Goal:
Make an exact copy of all the records.

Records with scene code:
***
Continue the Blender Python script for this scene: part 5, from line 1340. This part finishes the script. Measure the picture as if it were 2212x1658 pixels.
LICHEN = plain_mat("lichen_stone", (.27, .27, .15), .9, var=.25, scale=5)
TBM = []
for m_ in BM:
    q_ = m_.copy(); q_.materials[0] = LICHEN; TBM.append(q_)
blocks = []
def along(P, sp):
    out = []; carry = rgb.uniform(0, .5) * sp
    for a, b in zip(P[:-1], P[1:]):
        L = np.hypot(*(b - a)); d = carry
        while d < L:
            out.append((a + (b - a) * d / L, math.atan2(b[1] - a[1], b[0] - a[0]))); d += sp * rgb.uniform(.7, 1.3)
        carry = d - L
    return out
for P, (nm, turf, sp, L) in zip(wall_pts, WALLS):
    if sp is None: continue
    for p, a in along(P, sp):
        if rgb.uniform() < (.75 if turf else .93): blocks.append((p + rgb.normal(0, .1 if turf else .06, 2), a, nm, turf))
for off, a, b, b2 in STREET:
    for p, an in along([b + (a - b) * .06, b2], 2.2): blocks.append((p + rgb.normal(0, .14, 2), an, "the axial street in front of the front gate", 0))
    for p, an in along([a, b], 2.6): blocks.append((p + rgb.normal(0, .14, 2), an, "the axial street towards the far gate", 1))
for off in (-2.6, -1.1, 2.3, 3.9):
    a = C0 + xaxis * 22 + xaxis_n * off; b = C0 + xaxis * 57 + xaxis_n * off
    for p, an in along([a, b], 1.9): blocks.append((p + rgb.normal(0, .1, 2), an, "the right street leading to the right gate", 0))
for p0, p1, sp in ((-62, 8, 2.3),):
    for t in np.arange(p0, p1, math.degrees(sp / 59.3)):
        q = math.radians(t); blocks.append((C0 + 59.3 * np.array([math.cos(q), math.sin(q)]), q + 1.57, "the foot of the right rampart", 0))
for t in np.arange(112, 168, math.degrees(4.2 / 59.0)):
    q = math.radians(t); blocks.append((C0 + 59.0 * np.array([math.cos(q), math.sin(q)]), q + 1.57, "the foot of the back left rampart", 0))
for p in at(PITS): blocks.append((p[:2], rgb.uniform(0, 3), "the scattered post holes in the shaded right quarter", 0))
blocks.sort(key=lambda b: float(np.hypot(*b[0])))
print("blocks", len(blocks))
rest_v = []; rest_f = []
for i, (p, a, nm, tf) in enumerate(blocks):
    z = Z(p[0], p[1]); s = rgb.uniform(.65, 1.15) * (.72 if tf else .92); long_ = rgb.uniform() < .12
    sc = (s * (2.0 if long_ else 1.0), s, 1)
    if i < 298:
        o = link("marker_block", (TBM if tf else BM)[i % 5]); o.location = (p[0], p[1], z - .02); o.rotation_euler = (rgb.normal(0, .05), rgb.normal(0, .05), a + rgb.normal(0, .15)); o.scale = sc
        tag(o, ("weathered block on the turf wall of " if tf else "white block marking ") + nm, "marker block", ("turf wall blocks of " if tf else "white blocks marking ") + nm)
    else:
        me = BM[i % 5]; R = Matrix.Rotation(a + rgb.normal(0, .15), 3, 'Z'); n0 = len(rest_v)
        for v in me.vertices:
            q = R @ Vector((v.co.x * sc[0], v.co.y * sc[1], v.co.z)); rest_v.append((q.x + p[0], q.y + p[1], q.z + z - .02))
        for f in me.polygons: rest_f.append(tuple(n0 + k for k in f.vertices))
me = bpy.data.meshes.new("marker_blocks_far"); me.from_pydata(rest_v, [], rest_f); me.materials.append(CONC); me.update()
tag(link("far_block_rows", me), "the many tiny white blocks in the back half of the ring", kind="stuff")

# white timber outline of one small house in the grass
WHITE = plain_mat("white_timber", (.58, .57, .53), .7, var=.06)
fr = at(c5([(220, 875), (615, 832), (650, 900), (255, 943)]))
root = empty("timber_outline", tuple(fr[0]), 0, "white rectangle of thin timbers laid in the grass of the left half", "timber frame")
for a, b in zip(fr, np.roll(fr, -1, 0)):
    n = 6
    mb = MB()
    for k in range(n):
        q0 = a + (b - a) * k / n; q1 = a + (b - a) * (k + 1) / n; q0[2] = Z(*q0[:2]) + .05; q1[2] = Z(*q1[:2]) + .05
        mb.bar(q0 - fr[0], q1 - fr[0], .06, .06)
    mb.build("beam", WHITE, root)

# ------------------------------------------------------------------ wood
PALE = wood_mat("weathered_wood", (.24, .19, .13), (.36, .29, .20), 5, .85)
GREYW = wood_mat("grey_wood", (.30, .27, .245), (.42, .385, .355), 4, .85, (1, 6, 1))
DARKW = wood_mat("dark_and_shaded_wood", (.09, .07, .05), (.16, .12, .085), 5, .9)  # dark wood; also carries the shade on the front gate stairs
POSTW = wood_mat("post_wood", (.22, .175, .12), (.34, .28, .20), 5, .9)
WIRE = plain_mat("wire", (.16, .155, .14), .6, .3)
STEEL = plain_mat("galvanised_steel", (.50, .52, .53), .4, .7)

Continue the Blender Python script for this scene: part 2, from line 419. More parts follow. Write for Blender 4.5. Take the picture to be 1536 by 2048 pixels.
***
Finished answer:
Continue the Blender Python script for this scene: part 5, from line 1340. This part finishes the script. Measure the picture as if it were 2212x1658 pixels.
LICHEN = plain_mat("lichen_stone", (.27, .27, .15), .9, var=.25, scale=5)
TBM = []
for m_ in BM:
    q_ = m_.copy(); q_.materials[0] = LICHEN; TBM.append(q_)
blocks = []
def along(P, sp):
    out = []; carry = rgb.uniform(0, .5) * sp
    for a, b in zip(P[:-1], P[1:]):
        L = np.hypot(*(b - a)); d = carry
        while d < L:
            out.append((a + (b - a) * d / L, math.atan2(b[1] - a[1], b[0] - a[0]))); d += sp * rgb.uniform(.7, 1.3)
        carry = d - L
    return out
for P, (nm, turf, sp, L) in zip(wall_pts, WALLS):
    if sp is None: continue
    for p, a in along(P, sp):
        if rgb.uniform() < (.75 if turf else .93): blocks.append((p + rgb.normal(0, .1 if turf else .06, 2), a, nm, turf))
for off, a, b, b2 in STREET:
    for p, an in along([b + (a - b) * .06, b2], 2.2): blocks.append((p + rgb.normal(0, .14, 2), an, "the axial street in front of the front gate", 0))
    for p, an in along([a, b], 2.6): blocks.append((p + rgb.normal(0, .14, 2), an, "the axial street towards the far gate", 1))
for off in (-2.6, -1.1, 2.3, 3.9):
    a = C0 + xaxis * 22 + xaxis_n * off; b = C0 + xaxis * 57 + xaxis_n * off
    for p, an in along([a, b], 1.9): blocks.append((p + rgb.normal(0, .1, 2), an, "the right street leading to the right gate", 0))
for p0, p1, sp in ((-62, 8, 2.3),):
    for t in np.arange(p0, p1, math.degrees(sp / 59.3)):
        q = math.radians(t); blocks.append((C0 + 59.3 * np.array([math.cos(q), math.sin(q)]), q + 1.57, "the foot of the right rampart", 0))
for t in np.arange(112, 168, math.degrees(4.2 / 59.0)):
    q = math.radians(t); blocks.append((C0 + 59.0 * np.array([math.cos(q), math.sin(q)]), q + 1.57, "the foot of the back left rampart", 0))
for p in at(PITS): blocks.append((p[:2], rgb.uniform(0, 3), "the scattered post holes in the shaded right quarter", 0))
blocks.sort(key=lambda b: float(np.hypot(*b[0])))
print("blocks", len(blocks))
rest_v = []; rest_f = []
for i, (p, a, nm, tf) in enumerate(blocks):
    z = Z(p[0], p[1]); s = rgb.uniform(.65, 1.15) * (.72 if tf else .92); long_ = rgb.uniform() < .12
    sc = (s * (2.0 if long_ else 1.0), s, 1)
    if i < 298:
        o = link("marker_block", (TBM if tf else BM)[i % 5]); o.location = (p[0], p[1], z - .02); o.rotation_euler = (rgb.normal(0, .05), rgb.normal(0, .05), a + rgb.normal(0, .15)); o.scale = sc
        tag(o, ("weathered block on the turf wall of " if tf else "white block marking ") + nm, "marker block", ("turf wall blocks of " if tf else "white blocks marking ") + nm)
    else:
        me = BM[i % 5]; R = Matrix.Rotation(a + rgb.normal(0, .15), 3, 'Z'); n0 = len(rest_v)
        for v in me.vertices:
            q = R @ Vector((v.co.x * sc[0], v.co.y * sc[1], v.co.z)); rest_v.append((q.x + p[0], q.y + p[1], q.z + z - .02))
        for f in me.polygons: rest_f.append(tuple(n0 + k for k in f.vertices))
me = bpy.data.meshes.new("marker_blocks_far"); me.from_pydata(rest_v, [], rest_f); me.materials.append(CONC); me.update()
tag(link("far_block_rows", me), "the many tiny white blocks in the back half of the ring", kind="stuff")

# white timber outline of one small house in the grass
WHITE = plain_mat("white_timber", (.58, .57, .53), .7, var=.06)
fr = at(c5([(220, 875), (615, 832), (650, 900), (255, 943)]))
root = empty("timber_outline", tuple(fr[0]), 0, "white rectangle of thin timbers laid in the grass of the left half", "timber frame")
for a, b in zip(fr, np.roll(fr, -1, 0)):
    n = 6
    mb = MB()
    for k in range(n):
        q0 = a + (b - a) * k / n; q1 = a + (b - a) * (k + 1) / n; q0[2] = Z(*q0[:2]) + .05; q1[2] = Z(*q1[:2]) + .05
        mb.bar(q0 - fr[0], q1 - fr[0], .06, .06)
    mb.build("beam", WHITE, root)

# ------------------------------------------------------------------ wood
PALE = wood_mat("weathered_wood", (.24, .19, .13), (.36, .29, .20), 5, .85)
GREYW = wood_mat("grey_wood", (.30, .27, .245), (.42, .385, .355), 4, .85, (1, 6, 1))
DARKW = wood_mat("dark_and_shaded_wood", (.09, .07, .05), (.16, .12, .085), 5, .9)  # dark wood; also carries the shade on the front gate stairs
POSTW = wood_mat("post_wood", (.22, .175, .12), (.34, .28, .20), 5, .9)
WIRE = plain_mat("wire", (.16, .155, .14), .6, .3)
STEEL = plain_mat("galvanised_steel", (.50, .52, .53), .4, .7)

Continue the Blender Python script for this scene: part 2, from line 419. More parts follow. Write for Blender 4.5. Take the picture to be 1536 by 2048 pixels.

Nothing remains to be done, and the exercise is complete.